One more case (with no unfinished boundaries)
Here the game is perfectly finished, the assesment by the player is right and the result by the scoring processor is absolutly wrong.
One more case (with no unfinished boundaries)
Here the game is perfectly finished, the assesment by the player is right and the result by the scoring processor is absolutly wrong.
I do wonder if it was the scoring processor or a timing problem in which my opponent changed the result at the same time as I accepted the original result. the original result was correct.
I don’t think that game involved a problem with the scoring system per se. As I said in the cited thread:
"Going back years, the scoring clock has been irregular in its function. I have mentioned this several times in different threads. In 2016, when I first joined, the documentation said that the scoring clock had 5 minutes on it and that it would reset every time the board was altered. That was still true when I began moderating in 2018. When AdamR and I and others rewrote the documentation around that time, I verified the 5-minute reset with the developer. However, in the course of dealing promptly with score-cheating reports, I found that the clock often timed out much faster than the supposed 5 minutes after the board was altered. I have long suspected that the scoring clock does not reset as it should after each alteration.
“Bottom line: your opponent probably thought the position was seki, and the scoring clock failed to reset.”
Seems the case (check in the other thread).
Sorry for false alert.
Here a few more for reference (i think kids go server is built from ogs)
Seems like a position that I would guess @Feijoa’s autoscore v3 to handle easily. Testing autoscore algorithms - #51 by Feijoa
My autoscore thing only attempts to determine life and death of the stones on the board. We need to hook it into your seki detection code to check whether or not there might be three random dame points scattered around Black’s territory!
To be fair though, when playing with a bot, unless the bot knows how to argue, you might get answers you don’t expect if you’re not sure how to make groups alive.
I’m not sure what a good score would be for this game if both players disagreed, but I suppose one could call it a black win even if the white corner was marked alive.
I think you’ve mentioned before that bots could argue how to score the game, if the capability was enabled - but I’m not sure that’s a better experience unless it just agrees something like everything left on the board is alive (which’d be ok with area rules anyway).
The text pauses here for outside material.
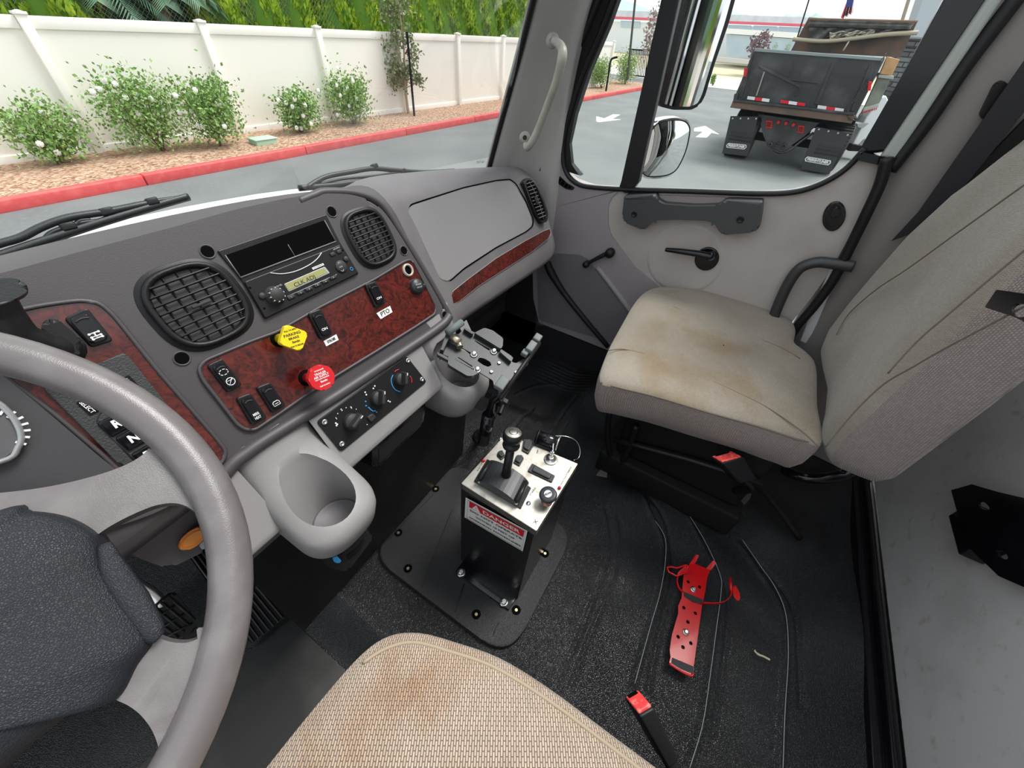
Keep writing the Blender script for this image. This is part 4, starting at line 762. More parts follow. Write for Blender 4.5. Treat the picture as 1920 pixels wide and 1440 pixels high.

Yes, there is a well-established procedure in the GTP protocol bots use to mark dead stones and come to agreement on them, but OGS doesn’t use it.
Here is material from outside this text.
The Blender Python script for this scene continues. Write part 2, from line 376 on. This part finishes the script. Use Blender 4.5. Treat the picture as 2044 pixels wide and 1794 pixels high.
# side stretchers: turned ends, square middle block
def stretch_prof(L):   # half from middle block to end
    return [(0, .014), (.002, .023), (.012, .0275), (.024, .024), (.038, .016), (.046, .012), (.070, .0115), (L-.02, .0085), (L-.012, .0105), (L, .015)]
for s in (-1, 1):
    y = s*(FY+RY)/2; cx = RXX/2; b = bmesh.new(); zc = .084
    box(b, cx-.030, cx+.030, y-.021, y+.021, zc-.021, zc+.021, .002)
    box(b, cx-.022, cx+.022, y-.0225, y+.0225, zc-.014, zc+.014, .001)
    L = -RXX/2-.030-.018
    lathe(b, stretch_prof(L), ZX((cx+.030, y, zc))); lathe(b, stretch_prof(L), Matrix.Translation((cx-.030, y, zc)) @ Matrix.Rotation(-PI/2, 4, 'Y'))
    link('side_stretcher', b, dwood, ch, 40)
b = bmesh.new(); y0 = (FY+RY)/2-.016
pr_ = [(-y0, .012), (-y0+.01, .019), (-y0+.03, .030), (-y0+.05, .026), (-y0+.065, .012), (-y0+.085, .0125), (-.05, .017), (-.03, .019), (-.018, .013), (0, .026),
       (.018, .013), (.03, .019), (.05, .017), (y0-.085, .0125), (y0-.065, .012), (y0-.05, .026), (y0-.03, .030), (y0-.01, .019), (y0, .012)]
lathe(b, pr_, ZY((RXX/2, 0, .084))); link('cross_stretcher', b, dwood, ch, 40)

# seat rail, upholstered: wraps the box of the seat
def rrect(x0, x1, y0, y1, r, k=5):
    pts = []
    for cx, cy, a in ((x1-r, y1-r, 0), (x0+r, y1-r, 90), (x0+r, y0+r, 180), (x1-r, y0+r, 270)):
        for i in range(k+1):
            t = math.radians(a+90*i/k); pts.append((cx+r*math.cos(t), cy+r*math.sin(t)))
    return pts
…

I would guess the bot also thought the lower left was alive, given it didn’t attempt to kill it and doesn’t seem like the sort of shape a weak bot would incorrectly think is already dead.
Just saw this beautiful example of an autoscore failure:
Why did White accept that? Did Black manually mark that to score cheat?
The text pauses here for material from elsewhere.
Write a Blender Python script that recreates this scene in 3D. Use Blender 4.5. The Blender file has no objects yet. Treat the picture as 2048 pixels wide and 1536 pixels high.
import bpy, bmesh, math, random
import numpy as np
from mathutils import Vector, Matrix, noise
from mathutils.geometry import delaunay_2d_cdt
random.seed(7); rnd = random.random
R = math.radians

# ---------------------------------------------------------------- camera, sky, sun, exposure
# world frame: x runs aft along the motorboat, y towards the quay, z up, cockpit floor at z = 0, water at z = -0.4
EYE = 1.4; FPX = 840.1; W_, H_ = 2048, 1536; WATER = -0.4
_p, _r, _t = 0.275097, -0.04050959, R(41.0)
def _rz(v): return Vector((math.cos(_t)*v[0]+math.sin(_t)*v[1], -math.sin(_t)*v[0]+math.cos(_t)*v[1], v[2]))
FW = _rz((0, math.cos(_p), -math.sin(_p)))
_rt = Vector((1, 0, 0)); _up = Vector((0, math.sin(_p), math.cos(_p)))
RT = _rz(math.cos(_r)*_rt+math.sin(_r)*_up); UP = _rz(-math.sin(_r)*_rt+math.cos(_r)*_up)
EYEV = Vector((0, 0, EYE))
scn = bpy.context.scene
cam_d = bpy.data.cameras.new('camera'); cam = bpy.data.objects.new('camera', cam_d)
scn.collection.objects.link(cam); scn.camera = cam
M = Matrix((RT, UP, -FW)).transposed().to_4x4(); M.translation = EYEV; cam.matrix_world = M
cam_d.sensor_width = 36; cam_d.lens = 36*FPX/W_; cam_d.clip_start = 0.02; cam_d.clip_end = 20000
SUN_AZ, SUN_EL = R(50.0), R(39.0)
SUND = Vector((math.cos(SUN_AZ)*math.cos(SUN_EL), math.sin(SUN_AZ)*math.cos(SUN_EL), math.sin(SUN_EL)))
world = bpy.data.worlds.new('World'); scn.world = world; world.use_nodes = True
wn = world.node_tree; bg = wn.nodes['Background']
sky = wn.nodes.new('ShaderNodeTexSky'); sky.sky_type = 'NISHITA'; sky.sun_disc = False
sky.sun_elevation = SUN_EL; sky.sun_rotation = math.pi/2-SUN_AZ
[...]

It was blitz, they were in a hurry and probably didn’t notice. And no, I believe this is actually the autoscore result.
Doesn’t it pause the timer and replace it with the scoring timer during counting? I don’t play much blitz
Ah. imo autoscore ought to have respected the players’ clear beliefs about the position and marked that point as White: it reaches only white stones
That is one of the themes of this whole thread: the autoscore often substitutes it’s own AI knowledge for the players’ knowledge. So, you have to beat the autoscore as well as your opponent.
Specifically this is “beautiful” since even though it’s truly terrible scoring, the autoscore coloring echoes the complicated status of that corner shape. It is all based on an AI ownership estimate, which looks something like this:
The raw numbers for the important part of the corner are like this:
3 -0.556 -0.557 -0.550 -0.595 -0.617
2 -0.556 -0.049 0.602 -0.479 -0.162
1 -0.563 -0.235 0.565 0.525 0.264
E F G H J
One thing that’s surprising right away is that it seems to be only about 60% confident that the White group can stay alive at all. I don’t understand rectangular eight in the corner myself, but shouldn’t KataGo be able to know for sure at this point in the game?
Anyway I’m guessing it’s calling F2 dame because its ownership value is really close to zero. That sounds kind of reasonable, but the unfortunate implication is that points that will likely be owned by Black aren’t marked as dame, so instead (with only white stones around) they count fully as white territory!
There are multiple sequences that lead to seki, and there’s also the possibility of a thousand-year-ko (that would likely result in seki anyway).
So I’d say it’s no surprise that AI is unsure about the ownership of points. Say e.g. that there are two optimal and (point-wise) identical seki sequences, but resulting in different points being occupied (= owned) by white / black, then I guess the confidence in their ownership would be low.
But shouldn’t it at least know whether the optimal sequence kills the big group? Right now it looks like it only gives it 60% probability to live, and the score estimate is around B+14.5. It shouldn’t be too hard to figure out any kos - Black has no external ko threats and White has (I think) just one.